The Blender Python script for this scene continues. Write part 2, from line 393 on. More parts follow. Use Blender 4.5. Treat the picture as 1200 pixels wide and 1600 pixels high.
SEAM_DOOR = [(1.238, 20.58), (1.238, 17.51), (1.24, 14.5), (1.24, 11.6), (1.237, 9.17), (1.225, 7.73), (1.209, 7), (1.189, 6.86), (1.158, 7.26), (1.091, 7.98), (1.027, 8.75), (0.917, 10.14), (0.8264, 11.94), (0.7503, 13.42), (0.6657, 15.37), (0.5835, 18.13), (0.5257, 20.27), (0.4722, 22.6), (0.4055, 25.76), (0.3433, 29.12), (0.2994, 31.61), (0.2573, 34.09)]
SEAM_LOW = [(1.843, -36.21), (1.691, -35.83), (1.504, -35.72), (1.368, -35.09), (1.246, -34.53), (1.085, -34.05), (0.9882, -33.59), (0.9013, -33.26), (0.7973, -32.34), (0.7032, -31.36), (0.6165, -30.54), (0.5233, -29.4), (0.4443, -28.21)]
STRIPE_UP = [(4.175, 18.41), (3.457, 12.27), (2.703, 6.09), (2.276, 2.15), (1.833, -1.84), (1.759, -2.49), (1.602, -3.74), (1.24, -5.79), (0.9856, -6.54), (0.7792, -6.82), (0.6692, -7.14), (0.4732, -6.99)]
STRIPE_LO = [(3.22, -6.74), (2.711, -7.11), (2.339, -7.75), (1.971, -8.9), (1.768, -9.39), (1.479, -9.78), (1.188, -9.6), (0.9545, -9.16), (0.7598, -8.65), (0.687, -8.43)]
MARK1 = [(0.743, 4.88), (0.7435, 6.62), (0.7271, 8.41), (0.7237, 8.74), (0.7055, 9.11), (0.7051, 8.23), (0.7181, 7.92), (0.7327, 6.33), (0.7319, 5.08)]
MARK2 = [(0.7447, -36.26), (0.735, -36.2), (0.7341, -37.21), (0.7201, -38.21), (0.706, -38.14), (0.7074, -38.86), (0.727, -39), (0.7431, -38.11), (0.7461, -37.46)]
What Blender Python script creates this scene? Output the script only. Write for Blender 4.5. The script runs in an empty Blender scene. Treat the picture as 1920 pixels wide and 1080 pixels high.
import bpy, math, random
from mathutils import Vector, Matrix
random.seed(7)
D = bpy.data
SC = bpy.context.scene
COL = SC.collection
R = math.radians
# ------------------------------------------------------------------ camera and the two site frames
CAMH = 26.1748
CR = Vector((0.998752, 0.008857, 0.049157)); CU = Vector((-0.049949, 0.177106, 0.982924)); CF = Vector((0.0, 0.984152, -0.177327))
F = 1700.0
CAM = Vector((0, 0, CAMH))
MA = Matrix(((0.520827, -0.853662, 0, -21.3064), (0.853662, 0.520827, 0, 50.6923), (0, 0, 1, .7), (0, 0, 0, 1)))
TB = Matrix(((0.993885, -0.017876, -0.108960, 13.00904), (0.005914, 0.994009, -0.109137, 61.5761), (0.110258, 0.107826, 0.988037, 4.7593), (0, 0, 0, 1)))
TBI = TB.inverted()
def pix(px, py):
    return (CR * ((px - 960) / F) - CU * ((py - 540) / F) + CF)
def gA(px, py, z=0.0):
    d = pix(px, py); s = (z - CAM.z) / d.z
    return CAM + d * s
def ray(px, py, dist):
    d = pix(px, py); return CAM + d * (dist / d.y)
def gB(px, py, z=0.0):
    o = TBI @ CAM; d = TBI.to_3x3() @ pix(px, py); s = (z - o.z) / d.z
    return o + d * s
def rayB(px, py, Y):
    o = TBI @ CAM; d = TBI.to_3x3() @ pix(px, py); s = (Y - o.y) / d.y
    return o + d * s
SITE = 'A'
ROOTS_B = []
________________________
## Short exercise:
Write out every line of the entries that holds the word "Python".

## Answer below:
The Blender Python script for this scene continues. Write part 2, from line 393 on. More parts follow. Use Blender 4.5. Treat the picture as 1200 pixels wide and 1600 pixels high.
What Blender Python script creates this scene? Output the script only. Write for Blender 4.5. The script runs in an empty Blender scene. Treat the picture as 1920 pixels wide and 1080 pixels high.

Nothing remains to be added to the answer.